Espresso: Fishbowl
Both the mundane and the extra'ordinary'
Madras Mattinee was at once delightful, heartbreaking, and heartwarming. It takes on a challenge to uncover what happens in the life of an average middle class man. Apparently quite a lot. It tries to find the extraordinary-ness of an ordinary family. I loved it for showcasing it with a dignity that is hard to find in mainstream cinema. Kannan is just your regular person who is saddled with life and responsibilities that he has been forever playing catch up with. He wants his children to win big in life where he couldn’t. He does all of this knowing that he would never succeed in life himself, but if he struggles enough then his children wouldn’t have to. His definition of success is his children succeeding. And that is enough. The movie captures the emotions through everyday activities of the household and common objects. A mother’s phone wallpaper, a grandmother’s paper wrapped biscuits, a son’s borrowed bike, the father’s meal plate, and the daughter’s phone wallpaper. There are big emotions but without pre-packaged, forced drama around it. We hear raised voices only a few times in the story, because nobody shouts outside the big screens. Family dramas in real life start and end with whispered emotions.
Cobalt Blue captures the messiness and the yearning of first love. But it also captures the stubbornly defined boundaries within an Indian family. The book captures how the siblings fall in love with the same person who stays as a paying guest with their family. I was constantly wondering through the book about why the siblings don’t talk to each other about who they are in love with? Not as an emotional conversation but as a casual, passing mentions. But Anuja and Tanay were born into a family with roles pre-written for them and it is not easy to confide anything out of that to each other. And for both of them falling in love is a form of escape. Anuja wants to escape from home, be viewed as someone with her own agency. Not to be treated as a child whose antics are tolerated until she could be married off. For Tanay, it is testing the waters to see if he can be himself and still be loved. Can he finally remove the mask that has been forever and painfully secured in place. Both the siblings are crushed by the societal and familial expectations placed on them. They lose the person they love, but they also gain something back.
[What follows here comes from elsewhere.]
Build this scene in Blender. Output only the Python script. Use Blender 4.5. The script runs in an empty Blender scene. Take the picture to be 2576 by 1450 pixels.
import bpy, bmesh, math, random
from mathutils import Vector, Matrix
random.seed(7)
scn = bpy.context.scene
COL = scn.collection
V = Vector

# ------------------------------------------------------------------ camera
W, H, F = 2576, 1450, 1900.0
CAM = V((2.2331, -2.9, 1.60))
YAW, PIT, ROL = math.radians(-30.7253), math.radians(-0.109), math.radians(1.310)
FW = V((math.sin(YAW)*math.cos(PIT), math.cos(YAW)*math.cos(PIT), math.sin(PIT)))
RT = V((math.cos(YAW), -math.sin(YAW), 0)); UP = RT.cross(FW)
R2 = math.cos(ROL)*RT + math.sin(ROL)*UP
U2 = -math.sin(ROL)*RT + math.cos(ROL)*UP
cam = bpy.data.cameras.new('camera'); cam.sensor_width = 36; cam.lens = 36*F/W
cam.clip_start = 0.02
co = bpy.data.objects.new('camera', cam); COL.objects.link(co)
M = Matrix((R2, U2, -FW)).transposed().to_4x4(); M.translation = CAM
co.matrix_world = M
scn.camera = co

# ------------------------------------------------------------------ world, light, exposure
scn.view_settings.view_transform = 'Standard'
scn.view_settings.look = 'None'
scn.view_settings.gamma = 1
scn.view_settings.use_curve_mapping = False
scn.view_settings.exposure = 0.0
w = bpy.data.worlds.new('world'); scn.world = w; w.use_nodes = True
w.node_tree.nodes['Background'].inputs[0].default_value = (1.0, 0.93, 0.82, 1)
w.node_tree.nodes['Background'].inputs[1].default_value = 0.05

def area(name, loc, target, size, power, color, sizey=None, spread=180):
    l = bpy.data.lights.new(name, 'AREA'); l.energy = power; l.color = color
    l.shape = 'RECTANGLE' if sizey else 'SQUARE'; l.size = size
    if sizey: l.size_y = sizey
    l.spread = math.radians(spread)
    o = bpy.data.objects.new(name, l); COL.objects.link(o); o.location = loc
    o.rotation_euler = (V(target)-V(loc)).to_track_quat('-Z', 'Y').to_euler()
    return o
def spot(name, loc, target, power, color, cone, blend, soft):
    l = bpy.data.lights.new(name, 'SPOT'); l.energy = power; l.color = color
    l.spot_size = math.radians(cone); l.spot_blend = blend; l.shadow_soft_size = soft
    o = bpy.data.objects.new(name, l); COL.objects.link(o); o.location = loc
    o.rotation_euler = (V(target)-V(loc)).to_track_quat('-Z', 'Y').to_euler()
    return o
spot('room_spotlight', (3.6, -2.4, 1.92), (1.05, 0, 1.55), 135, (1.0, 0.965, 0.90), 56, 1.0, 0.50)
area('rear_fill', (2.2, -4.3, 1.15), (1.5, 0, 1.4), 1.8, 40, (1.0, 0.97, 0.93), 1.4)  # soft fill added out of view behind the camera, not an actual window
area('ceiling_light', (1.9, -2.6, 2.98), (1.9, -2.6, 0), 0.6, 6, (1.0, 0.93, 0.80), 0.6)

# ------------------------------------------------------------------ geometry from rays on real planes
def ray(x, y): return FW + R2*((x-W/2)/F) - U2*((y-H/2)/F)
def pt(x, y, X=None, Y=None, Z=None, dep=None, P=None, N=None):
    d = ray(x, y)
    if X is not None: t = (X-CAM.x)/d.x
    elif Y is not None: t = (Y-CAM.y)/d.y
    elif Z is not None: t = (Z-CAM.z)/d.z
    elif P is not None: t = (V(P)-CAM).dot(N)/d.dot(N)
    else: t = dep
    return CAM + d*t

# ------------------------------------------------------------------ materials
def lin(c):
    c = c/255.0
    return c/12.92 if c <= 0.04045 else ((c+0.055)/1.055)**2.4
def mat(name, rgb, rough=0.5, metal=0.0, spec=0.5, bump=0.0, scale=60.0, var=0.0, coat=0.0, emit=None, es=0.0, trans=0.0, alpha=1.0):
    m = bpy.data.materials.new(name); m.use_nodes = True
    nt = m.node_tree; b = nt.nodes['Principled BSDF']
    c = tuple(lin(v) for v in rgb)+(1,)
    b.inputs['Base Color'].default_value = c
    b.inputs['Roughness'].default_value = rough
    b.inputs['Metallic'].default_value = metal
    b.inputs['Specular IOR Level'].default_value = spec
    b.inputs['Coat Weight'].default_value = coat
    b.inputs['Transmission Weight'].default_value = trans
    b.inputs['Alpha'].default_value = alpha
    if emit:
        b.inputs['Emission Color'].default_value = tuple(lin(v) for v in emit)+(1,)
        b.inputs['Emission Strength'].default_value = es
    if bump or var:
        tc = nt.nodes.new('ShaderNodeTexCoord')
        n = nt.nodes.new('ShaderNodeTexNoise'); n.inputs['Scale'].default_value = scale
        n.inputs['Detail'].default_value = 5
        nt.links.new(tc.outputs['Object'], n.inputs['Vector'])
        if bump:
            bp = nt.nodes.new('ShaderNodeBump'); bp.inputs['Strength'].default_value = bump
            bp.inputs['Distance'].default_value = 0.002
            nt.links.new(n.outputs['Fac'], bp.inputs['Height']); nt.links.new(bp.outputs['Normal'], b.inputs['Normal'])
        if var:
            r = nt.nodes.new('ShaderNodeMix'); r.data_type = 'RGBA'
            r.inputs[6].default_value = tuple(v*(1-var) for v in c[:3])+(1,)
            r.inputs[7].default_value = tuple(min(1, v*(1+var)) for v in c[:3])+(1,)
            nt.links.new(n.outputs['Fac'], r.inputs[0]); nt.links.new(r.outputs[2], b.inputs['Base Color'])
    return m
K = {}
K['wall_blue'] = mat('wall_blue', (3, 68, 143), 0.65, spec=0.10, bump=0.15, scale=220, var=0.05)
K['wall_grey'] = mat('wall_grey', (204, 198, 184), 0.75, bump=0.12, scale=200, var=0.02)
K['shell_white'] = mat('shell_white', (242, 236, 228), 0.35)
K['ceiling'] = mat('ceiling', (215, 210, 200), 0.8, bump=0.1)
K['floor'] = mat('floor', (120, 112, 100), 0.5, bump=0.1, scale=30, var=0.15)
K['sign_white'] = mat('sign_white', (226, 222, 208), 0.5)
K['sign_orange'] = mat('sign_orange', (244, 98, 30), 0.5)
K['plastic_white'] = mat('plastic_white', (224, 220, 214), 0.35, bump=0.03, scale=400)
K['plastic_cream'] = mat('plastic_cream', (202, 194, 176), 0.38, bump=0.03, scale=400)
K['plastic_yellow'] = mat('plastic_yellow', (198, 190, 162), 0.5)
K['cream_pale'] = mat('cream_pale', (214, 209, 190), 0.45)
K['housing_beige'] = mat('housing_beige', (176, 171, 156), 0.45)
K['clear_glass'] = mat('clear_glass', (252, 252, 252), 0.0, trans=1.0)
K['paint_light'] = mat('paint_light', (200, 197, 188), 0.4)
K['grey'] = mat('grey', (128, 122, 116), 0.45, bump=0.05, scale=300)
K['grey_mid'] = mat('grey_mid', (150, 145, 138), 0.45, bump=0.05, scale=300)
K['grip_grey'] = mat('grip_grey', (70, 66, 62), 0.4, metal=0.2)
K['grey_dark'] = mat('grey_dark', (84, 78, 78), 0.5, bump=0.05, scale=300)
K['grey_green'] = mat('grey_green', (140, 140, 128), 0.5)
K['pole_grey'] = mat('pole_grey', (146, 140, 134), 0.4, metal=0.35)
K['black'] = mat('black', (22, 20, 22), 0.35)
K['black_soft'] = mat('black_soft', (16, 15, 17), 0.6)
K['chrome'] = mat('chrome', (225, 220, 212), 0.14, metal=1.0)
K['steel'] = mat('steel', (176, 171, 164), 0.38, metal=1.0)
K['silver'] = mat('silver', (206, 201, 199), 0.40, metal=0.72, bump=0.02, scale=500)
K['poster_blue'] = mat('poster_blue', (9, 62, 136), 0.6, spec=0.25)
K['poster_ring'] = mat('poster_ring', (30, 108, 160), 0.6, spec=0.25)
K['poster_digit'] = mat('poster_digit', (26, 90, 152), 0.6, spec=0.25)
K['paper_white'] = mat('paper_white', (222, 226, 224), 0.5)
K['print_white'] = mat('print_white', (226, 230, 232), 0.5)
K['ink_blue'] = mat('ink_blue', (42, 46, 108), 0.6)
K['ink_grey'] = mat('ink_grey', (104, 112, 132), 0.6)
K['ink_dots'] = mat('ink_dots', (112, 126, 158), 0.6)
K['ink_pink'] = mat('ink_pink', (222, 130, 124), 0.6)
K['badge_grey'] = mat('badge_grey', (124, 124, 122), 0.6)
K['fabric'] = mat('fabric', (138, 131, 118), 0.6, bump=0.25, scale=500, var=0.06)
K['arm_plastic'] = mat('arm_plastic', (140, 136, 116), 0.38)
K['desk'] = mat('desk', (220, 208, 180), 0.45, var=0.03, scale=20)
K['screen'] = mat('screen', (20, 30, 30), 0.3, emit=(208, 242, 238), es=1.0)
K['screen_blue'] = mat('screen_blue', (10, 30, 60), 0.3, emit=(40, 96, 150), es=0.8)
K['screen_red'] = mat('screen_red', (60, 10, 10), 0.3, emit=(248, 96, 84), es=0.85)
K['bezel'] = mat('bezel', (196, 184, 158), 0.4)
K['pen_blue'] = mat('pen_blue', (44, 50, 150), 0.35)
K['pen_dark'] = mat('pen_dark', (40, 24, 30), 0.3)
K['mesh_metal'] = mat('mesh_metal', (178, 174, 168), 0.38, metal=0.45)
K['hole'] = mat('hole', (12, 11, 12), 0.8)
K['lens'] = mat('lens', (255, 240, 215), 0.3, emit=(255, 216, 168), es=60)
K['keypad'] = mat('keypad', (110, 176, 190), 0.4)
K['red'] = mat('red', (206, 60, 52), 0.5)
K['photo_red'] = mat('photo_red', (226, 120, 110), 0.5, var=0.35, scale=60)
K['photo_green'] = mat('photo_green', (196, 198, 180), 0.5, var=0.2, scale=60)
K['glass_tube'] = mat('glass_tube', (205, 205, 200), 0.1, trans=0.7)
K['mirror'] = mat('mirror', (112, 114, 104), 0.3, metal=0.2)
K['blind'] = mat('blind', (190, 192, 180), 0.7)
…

The Berzattos are as messy as they come. Natalie, better known as Sugar, is the middle child who is saddled with the eldest daughter syndrome. Because she is the eldest daughter. Just not the eldest sibling. The portrayal of the family dynamics in The Bear is mostly raw and anxiety inducing. And at times heartwarming. In other words, just how most families are in the real world. There are very few pieces of media as evocative as the episode fishes. It offers a real glimpse into who Berzattos are together. Why they are the way they are. There is so much boiling beneath the surface. There are a lot of jagged edges. And they are too close to not get hurt in such close proximities. And Sugar wants to assure herself as much as everyone else by asking if they are okay. Which is the final straw for her mother tethering on the edge. But despite all this, I love how Sugar soldiers on. She probably would rather not. But her family needs her, so she makes herself the emotionally available adult in the family. All the while trying her best to not become her mother. Sugar deserves an award and a hug.